**Stated goal**: Starting with the first line and ending with the line that holds "MATS else 'plain_slab')", repeat the material exactly.
************
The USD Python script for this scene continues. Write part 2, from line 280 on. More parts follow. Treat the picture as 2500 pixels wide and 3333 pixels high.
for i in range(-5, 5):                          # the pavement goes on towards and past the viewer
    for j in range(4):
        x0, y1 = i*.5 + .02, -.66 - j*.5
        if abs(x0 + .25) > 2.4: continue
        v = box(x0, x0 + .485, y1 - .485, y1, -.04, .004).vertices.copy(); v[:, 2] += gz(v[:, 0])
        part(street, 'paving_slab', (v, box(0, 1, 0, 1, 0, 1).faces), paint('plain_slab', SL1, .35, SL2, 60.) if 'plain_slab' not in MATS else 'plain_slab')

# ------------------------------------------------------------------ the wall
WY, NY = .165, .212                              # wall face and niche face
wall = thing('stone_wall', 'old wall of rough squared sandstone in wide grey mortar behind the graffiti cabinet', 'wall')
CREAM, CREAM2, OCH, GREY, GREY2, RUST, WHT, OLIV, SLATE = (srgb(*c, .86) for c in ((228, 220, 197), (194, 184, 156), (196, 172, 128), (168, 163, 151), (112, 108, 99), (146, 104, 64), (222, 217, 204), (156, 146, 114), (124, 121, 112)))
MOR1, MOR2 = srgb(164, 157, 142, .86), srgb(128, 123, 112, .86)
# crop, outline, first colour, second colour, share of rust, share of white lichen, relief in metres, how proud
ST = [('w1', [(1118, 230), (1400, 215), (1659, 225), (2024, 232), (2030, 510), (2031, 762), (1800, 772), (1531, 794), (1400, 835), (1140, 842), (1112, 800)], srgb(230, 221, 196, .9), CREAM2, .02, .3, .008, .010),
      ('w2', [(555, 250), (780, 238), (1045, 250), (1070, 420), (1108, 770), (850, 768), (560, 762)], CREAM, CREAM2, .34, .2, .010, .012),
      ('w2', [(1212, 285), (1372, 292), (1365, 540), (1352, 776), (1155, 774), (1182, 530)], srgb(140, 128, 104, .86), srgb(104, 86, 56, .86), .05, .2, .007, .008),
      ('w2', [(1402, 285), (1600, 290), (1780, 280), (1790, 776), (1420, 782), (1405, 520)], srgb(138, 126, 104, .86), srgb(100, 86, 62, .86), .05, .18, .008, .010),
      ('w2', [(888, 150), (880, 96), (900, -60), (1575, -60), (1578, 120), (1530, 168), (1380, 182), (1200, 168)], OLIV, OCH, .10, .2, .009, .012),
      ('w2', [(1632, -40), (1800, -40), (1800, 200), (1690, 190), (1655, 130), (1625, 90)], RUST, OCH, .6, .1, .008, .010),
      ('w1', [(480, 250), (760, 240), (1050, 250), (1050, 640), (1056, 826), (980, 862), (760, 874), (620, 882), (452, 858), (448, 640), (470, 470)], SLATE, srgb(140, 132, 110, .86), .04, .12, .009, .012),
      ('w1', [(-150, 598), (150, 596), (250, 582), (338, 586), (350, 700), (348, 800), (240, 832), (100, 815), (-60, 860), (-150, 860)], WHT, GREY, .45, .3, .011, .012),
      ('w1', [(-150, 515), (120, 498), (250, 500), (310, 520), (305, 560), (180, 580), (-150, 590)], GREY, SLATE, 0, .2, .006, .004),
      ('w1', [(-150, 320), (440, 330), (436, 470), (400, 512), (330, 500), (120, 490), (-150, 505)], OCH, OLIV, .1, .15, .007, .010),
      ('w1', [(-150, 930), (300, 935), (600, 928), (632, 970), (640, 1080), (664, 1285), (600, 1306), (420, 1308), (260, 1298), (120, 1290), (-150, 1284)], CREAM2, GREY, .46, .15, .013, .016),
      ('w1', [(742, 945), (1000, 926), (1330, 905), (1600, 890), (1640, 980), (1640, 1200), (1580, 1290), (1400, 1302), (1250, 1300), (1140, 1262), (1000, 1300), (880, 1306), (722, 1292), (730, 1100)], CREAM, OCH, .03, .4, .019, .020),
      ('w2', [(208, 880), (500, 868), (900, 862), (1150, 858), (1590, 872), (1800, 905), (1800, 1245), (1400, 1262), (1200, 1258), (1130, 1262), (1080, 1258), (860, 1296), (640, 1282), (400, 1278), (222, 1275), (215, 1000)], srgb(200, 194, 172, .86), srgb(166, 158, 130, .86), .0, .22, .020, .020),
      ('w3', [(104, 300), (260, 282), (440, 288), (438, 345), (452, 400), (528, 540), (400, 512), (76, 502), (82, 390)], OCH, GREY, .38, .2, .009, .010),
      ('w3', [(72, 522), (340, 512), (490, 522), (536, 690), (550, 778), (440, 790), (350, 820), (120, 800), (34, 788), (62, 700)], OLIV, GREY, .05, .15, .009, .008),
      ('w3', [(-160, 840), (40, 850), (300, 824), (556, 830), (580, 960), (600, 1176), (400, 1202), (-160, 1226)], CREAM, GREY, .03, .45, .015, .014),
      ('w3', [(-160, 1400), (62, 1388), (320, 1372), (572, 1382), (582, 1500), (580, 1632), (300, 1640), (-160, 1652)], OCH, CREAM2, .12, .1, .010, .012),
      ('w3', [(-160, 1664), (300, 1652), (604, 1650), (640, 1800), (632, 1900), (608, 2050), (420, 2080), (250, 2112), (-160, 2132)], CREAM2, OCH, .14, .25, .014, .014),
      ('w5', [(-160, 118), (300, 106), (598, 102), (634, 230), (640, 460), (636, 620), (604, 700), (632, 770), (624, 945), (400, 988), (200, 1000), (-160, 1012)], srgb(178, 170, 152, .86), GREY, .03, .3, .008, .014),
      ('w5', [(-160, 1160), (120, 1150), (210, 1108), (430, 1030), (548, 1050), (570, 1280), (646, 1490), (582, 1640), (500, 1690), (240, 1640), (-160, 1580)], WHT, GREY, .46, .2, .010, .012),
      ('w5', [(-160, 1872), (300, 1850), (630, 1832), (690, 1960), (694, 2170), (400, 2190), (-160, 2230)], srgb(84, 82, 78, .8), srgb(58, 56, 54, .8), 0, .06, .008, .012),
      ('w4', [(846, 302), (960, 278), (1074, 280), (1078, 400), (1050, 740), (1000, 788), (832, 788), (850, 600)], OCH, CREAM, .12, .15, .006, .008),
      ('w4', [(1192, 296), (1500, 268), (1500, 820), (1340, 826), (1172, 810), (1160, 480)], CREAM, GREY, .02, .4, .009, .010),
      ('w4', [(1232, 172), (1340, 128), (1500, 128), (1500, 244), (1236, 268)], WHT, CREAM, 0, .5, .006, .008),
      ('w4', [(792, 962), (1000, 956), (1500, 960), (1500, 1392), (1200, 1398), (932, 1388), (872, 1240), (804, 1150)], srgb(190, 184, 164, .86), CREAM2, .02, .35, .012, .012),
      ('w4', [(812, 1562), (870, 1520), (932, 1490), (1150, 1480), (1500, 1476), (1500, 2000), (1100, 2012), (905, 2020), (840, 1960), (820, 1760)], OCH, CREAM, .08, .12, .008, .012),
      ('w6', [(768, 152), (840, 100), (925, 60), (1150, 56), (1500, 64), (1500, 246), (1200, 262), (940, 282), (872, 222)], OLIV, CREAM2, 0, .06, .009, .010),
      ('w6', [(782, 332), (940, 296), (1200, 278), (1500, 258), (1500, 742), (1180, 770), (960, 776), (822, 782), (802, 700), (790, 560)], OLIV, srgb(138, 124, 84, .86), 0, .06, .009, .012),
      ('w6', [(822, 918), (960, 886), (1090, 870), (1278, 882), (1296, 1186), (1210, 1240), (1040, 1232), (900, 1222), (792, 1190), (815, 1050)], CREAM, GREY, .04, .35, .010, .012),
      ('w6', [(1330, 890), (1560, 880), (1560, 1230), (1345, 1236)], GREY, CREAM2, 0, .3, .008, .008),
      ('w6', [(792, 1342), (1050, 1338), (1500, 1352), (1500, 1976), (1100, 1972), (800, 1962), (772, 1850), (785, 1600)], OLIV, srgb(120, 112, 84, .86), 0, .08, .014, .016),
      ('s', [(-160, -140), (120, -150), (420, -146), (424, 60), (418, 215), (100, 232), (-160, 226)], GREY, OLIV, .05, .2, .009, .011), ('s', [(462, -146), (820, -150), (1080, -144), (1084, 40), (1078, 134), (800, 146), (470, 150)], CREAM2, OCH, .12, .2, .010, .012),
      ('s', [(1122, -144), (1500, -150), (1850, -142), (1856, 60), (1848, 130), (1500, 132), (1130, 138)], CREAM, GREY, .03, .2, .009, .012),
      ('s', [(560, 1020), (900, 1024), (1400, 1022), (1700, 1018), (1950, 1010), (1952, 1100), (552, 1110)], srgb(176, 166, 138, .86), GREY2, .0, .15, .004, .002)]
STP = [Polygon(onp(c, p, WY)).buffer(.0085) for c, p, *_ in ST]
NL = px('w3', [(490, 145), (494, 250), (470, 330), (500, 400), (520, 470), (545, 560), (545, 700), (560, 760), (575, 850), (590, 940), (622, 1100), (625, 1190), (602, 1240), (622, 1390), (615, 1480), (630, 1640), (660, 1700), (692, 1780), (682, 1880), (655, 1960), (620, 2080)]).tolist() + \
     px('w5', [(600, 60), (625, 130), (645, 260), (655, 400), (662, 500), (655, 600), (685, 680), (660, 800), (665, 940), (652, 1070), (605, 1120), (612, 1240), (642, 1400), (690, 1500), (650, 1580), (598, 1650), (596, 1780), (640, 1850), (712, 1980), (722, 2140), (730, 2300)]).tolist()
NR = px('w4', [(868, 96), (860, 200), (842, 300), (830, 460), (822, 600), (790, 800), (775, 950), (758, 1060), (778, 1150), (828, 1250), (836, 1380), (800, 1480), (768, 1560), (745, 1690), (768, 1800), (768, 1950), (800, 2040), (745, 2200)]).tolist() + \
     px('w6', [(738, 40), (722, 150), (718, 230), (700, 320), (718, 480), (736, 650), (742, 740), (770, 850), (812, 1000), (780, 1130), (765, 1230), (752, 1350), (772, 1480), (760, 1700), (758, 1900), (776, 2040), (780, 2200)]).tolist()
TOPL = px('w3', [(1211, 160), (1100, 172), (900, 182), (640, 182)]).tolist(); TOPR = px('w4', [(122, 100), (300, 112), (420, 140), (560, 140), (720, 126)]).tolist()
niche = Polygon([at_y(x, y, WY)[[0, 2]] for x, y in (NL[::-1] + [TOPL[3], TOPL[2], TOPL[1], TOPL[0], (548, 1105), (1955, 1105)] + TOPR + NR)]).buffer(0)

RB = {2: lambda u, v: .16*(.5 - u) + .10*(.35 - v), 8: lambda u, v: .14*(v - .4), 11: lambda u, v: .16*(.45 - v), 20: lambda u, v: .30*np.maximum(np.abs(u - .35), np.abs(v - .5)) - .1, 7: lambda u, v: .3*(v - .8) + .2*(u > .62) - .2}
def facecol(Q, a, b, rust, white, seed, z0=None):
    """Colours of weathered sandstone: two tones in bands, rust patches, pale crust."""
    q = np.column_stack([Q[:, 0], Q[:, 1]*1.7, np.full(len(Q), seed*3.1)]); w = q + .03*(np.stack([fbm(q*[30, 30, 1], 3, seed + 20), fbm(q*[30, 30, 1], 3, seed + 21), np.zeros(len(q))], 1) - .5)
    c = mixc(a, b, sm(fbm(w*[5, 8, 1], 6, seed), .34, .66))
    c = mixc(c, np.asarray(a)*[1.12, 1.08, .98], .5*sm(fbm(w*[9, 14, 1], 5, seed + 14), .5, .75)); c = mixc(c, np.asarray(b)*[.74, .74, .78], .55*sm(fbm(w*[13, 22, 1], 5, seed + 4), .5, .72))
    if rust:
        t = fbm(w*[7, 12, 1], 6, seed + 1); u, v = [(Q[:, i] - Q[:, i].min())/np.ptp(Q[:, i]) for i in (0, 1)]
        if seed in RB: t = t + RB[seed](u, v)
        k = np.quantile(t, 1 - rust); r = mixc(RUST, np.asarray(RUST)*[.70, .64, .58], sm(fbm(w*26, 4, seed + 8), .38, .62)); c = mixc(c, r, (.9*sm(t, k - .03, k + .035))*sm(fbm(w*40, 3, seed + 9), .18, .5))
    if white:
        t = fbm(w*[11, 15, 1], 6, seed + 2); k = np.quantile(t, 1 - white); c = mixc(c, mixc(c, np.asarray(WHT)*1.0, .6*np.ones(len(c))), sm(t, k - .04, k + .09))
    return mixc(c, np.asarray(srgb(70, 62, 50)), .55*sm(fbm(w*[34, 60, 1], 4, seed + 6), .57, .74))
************
**Response**:
The USD Python script for this scene continues. Write part 2, from line 280 on. More parts follow. Treat the picture as 2500 pixels wide and 3333 pixels high.
for i in range(-5, 5):                          # the pavement goes on towards and past the viewer
    for j in range(4):
        x0, y1 = i*.5 + .02, -.66 - j*.5
        if abs(x0 + .25) > 2.4: continue
        v = box(x0, x0 + .485, y1 - .485, y1, -.04, .004).vertices.copy(); v[:, 2] += gz(v[:, 0])
        part(street, 'paving_slab', (v, box(0, 1, 0, 1, 0, 1).faces), paint('plain_slab', SL1, .35, SL2, 60.) if 'plain_slab' not in MATS else 'plain_slab')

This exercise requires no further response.